There are similar fee structures for churches, businesses, commercial establishments, and others.  Currently, the renters or lessees of property pay the stormwater charge as part of the water and sewer utility bill (not in an association).  This new ordinance will shift that cost to the property owner’s tax bill.

The city’s website will have a GIS mapping system that shows each property in Fort Lauderdale and that property owner’s stormwater assessment. This is expected to be available by August.   

CONCLUSIONS

A one-page summary of this article is attached – and can be downloaded for distribution to owners to educate them on the new stormwater assessment they will see on this year’s tax bill and all future tax bills.    

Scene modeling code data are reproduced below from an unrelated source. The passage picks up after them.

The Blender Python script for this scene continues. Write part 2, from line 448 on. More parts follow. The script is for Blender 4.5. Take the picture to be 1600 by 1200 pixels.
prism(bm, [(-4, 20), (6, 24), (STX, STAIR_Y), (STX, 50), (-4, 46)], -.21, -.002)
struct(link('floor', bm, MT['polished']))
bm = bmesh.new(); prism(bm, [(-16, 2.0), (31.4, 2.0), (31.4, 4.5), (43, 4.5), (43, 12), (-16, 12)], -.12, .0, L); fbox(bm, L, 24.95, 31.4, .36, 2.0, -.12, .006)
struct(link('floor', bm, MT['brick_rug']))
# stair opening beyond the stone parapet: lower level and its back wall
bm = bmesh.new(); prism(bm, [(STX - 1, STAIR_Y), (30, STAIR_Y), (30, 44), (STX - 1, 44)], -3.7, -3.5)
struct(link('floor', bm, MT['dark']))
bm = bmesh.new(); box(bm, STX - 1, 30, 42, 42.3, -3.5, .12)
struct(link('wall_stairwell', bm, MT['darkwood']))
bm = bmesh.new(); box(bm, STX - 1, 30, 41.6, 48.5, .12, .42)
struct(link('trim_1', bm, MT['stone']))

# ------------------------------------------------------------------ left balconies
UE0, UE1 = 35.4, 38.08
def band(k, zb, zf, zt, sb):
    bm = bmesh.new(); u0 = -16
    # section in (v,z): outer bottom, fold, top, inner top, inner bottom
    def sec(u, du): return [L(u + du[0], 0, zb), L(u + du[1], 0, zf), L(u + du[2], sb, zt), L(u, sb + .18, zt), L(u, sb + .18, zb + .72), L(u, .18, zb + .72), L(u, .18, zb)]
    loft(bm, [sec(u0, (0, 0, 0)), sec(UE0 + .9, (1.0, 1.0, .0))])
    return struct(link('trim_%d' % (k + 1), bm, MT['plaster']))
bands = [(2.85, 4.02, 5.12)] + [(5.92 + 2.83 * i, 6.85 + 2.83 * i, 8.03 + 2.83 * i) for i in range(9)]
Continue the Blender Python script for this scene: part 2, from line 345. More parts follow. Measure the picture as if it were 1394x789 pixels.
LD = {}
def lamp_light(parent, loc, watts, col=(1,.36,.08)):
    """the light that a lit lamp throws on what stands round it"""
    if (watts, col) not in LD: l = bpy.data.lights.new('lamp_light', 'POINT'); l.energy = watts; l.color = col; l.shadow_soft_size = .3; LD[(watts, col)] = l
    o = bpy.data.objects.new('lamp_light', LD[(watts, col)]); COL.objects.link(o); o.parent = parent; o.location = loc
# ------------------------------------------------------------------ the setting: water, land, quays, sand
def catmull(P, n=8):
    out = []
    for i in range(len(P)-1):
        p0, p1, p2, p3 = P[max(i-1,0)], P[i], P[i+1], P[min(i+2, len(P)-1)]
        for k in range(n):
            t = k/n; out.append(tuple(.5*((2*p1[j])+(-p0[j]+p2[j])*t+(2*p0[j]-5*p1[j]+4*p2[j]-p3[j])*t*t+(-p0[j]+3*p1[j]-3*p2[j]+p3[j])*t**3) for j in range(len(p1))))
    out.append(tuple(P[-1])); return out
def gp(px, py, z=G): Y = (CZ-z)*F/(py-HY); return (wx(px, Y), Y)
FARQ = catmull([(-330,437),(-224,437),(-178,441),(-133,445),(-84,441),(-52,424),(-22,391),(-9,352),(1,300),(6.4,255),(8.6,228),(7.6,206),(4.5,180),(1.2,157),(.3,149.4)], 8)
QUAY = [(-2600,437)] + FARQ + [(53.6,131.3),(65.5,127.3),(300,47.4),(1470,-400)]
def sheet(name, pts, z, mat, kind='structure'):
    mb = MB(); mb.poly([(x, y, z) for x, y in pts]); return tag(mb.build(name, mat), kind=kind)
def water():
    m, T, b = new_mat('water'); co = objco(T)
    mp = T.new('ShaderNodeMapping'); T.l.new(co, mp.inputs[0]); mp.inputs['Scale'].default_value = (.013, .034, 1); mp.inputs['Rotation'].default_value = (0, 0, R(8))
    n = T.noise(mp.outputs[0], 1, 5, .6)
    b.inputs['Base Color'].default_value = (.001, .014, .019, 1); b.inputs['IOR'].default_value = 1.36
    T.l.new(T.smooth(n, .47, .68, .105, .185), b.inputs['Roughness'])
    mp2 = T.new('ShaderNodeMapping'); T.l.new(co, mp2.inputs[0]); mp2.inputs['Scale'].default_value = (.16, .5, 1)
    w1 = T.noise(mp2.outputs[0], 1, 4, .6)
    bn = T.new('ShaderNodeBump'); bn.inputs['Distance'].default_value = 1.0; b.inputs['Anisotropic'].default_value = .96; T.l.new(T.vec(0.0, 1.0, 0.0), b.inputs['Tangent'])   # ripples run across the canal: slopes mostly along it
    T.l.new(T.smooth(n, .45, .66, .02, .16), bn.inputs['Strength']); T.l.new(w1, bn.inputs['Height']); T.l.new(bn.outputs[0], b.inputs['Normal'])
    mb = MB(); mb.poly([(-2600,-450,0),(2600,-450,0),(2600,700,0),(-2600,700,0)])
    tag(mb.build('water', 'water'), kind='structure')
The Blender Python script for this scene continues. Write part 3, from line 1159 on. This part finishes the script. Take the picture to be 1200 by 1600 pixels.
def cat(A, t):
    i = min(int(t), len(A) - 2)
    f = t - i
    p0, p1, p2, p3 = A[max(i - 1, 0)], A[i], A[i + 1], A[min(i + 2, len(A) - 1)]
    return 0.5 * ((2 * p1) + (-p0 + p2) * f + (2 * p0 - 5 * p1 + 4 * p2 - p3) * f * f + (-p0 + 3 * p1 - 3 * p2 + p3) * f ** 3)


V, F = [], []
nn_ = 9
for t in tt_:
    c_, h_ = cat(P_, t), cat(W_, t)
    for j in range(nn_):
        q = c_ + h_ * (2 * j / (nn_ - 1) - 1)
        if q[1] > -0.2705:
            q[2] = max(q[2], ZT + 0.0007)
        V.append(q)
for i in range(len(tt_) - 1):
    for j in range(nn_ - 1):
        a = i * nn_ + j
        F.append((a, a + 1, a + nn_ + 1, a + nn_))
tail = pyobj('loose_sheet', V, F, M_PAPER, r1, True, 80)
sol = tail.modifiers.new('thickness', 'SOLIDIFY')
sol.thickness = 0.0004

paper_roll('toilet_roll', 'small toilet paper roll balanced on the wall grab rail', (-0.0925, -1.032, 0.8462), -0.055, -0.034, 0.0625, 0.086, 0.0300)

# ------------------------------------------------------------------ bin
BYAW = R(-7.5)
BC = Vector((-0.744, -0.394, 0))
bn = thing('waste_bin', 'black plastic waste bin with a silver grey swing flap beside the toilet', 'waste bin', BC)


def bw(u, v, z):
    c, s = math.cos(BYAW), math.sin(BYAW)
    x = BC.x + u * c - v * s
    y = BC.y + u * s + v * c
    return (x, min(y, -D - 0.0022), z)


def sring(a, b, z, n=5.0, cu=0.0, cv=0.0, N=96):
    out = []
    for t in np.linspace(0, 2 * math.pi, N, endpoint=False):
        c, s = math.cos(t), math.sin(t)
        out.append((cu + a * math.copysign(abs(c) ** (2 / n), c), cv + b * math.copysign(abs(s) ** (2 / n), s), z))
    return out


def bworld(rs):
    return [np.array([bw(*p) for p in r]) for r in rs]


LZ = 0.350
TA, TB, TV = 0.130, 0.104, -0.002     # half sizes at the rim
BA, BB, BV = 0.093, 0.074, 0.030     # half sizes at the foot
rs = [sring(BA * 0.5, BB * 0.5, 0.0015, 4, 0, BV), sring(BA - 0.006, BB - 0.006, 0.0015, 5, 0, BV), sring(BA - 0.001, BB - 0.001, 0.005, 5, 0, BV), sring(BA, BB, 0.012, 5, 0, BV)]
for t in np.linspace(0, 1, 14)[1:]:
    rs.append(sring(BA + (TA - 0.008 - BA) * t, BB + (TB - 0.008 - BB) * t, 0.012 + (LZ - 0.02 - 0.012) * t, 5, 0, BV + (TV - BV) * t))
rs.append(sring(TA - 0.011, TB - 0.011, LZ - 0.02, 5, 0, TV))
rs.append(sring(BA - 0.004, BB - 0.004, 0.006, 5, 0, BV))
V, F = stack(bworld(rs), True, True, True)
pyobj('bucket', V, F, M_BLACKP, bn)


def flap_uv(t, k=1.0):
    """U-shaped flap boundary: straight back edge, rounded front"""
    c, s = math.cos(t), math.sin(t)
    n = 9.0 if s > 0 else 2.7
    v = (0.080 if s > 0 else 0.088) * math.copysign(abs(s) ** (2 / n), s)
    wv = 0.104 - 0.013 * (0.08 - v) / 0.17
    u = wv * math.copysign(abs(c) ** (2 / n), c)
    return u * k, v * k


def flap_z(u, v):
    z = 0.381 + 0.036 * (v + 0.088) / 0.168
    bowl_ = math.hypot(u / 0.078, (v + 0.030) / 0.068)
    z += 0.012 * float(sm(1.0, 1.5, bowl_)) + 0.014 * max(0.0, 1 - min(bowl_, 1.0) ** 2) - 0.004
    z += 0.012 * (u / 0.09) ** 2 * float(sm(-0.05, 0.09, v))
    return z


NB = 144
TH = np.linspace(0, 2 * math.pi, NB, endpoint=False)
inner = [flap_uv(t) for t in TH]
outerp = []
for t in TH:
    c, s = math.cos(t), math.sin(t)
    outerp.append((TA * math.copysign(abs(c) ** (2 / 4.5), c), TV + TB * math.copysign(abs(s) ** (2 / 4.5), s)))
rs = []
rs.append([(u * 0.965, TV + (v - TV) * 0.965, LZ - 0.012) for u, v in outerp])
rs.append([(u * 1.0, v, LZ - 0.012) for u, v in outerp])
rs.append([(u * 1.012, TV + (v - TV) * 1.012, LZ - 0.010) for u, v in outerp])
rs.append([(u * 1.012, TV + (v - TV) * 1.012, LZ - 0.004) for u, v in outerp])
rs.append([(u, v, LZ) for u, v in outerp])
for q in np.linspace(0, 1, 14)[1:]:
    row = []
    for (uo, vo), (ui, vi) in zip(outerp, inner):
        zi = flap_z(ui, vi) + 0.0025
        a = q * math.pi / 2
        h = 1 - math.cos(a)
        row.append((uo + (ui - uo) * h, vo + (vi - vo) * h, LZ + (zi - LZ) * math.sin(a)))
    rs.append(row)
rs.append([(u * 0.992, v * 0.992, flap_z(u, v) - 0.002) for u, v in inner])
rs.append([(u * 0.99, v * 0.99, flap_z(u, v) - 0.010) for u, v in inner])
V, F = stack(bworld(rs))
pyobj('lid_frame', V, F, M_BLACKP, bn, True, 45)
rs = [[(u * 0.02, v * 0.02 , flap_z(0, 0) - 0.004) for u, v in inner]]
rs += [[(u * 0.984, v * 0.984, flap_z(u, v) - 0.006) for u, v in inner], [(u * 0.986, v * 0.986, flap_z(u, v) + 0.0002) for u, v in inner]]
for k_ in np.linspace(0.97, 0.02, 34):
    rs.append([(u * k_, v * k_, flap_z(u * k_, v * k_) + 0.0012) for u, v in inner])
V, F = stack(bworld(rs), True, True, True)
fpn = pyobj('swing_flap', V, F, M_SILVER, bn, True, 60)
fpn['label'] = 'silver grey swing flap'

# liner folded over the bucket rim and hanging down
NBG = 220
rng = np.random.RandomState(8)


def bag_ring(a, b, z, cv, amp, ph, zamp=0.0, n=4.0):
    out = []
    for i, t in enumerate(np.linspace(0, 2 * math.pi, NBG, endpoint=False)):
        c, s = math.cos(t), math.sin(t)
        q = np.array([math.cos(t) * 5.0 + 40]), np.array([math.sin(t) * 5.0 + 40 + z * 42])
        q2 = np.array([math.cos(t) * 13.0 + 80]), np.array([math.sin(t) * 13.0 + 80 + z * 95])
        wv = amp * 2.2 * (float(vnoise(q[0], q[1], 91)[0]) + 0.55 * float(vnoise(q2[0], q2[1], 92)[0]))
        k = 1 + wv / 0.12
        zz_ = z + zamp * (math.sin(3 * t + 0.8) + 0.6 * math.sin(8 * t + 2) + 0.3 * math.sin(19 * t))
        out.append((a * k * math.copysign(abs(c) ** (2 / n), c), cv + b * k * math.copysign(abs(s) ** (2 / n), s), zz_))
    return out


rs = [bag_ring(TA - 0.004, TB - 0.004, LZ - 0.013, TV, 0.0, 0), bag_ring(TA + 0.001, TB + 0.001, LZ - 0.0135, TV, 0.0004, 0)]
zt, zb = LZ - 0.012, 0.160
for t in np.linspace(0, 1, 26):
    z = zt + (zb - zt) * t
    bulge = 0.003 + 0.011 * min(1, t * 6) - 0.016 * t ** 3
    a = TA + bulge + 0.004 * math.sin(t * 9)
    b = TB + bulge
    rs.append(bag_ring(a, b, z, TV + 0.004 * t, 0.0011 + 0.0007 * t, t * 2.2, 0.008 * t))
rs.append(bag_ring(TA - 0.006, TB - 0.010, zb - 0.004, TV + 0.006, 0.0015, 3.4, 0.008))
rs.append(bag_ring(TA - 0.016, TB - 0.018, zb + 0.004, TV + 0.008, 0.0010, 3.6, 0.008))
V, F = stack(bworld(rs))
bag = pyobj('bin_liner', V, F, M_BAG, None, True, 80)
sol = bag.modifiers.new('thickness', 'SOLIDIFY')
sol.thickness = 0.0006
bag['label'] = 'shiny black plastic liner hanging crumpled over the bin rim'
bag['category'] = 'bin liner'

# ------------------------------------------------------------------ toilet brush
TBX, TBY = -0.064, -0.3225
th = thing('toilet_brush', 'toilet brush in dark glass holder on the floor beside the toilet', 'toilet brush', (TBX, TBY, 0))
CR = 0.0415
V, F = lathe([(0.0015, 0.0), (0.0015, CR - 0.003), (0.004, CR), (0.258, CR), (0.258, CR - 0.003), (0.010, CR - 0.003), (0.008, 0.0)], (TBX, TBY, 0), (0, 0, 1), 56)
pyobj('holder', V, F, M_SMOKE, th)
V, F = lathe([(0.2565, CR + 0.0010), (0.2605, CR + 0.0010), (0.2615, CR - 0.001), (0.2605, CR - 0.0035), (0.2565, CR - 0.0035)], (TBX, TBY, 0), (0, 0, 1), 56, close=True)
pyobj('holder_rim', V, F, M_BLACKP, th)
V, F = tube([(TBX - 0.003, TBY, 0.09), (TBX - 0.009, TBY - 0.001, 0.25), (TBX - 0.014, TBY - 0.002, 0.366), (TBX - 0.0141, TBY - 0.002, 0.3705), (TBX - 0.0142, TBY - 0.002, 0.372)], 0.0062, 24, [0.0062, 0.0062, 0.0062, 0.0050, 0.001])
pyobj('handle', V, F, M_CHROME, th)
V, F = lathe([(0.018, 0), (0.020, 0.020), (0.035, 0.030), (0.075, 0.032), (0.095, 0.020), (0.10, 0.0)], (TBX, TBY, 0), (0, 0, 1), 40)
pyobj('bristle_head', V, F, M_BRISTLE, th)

The Galt Mile Community Association (GMCA) met with and provided city commissioners, the mayor and staff background materials on this issue, making strong arguments that association individual owners should not bear an unfair share of the costs of the $200 million capital improvement projects and yearly maintenance.  While single family owners’ fees are increasing 54% – association fees (total of all individuals in the building) are increasing a greater percentage.

GMCA also made the argument that while having roadways free of water and always being passable would benefit property owners, it was pointed out that many others would greatly benefit, but not pay any of the costs.  These include vendors and contractors living outside of Fort Lauderdale, commuters, visitors, and delivery companies (FedEx, UPS, Amazon).

Unfortunately, the city has no way to tax or assess these users of our roadways for stormwater maintenance and improvements if they don’t own property in the city.  GMCA will continue to monitor this assessment to ensure associations are treated fairly and not over burdened by disproportionate costs.